Amy Adams em GRANDES OLHOS (Big Eyes)

Amy Adams (Encantada), como de costume, faz um excelente trabalho ao exprimir tanto a prostração de uma mulher que parece passar anos confinada em estúdio sufocante, afastada até mesmo do convívio com a própria filha enquanto produz o trampolim social de Walter, quanto a força que a personagem reúne posteriormente para tomar as ações necessárias para expor a verdade e enterrar os anos de mentiras engolidas e manipulações emocionais sofridas. Por outro lado, Christoph Waltz (Django Livre) volta a demonstrar uma tendência à repetição no que diz respeito à composição de personagens, encarnando Walter como um sujeito mesquinho e egocêntrico que se assemelha a vários dos antagonistas que o ator vem assumindo desde que foi apresentado ao grande público, embora o personagem em si seja, de modo geral, bem escrito - com exceção, por exemplo, da cena embaraçosa do tribunal em que Walter assume a própria defesa e interroga ele mesmo como testemunha, quando o filme se alonga além do necessário e abraça um tom e uma abordagem mais adequados a uma sitcom.

Aliás, Burton, cujo último (e único) trabalho inspirado em uma história real (Ed Wood) já completa duas décadas, parece incapaz de conferir à narrativa um caráter homogeneamente realista e contido - e se por um lado a passagem em que Margaret é assombrada por olhos grandes no supermercado até se justifica razoavelmente bem, a cena em que Walter tenta aterrorizar a esposa e a enteada através do buraco de uma fechadura ou o plano em que um olho por pouco não é atingido por um garfo servem, basicamente, como lembretes imediatos e dispensáveis das preferências estilísticas do homem por trás da câmera.

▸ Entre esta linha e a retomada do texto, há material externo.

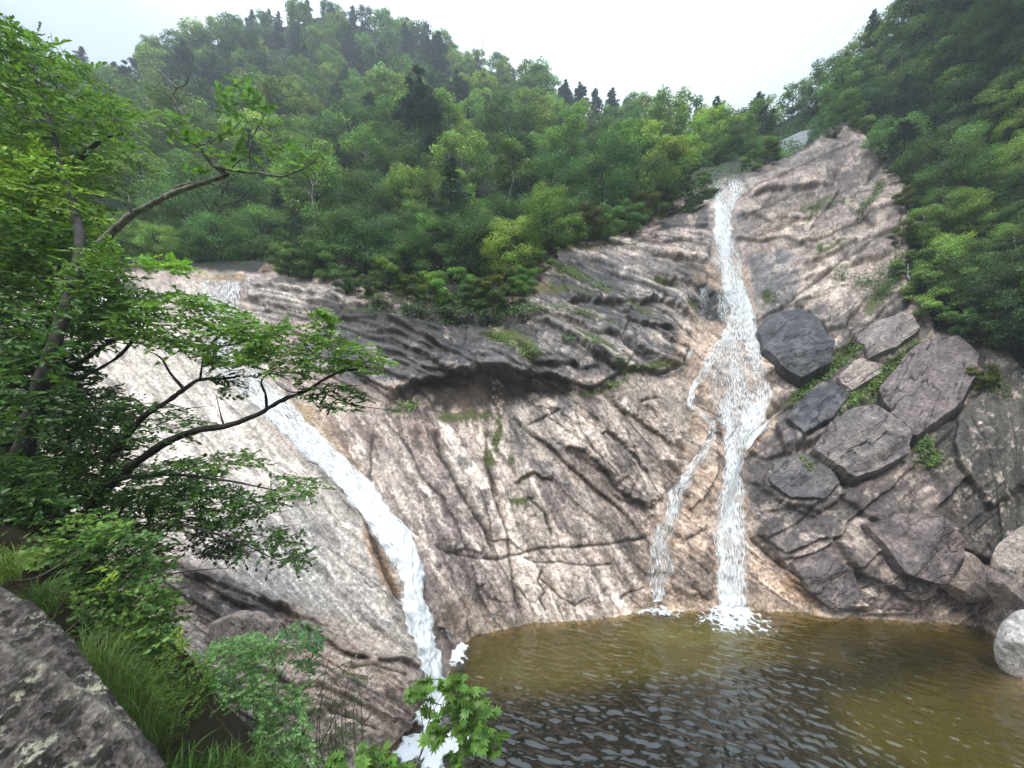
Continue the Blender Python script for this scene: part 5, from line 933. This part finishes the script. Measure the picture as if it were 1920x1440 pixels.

Discutindo ainda com certa competência a natureza da arte sob diversos aspectos (o aquecido comércio de cópias em pôsteres das obras originais e as explicações inventadas por Walter sobre seu "processo criativo" são algumas das fagulhas mais óbvias), Grandes Olhos é um filme que, narrativamente, não chama muita atenção - o que não pode ser dito, entretanto, da decisão de Tim Burton de romper paradigmas da própria carreira e dar espaço (não através de um discurso fechado, direto, óbvio e aborrecido, mas de uma história emblemática e ilustrativa) a um tema importante, temido pelos conservadores e ainda pouco debatido pela indústria como é o feminismo.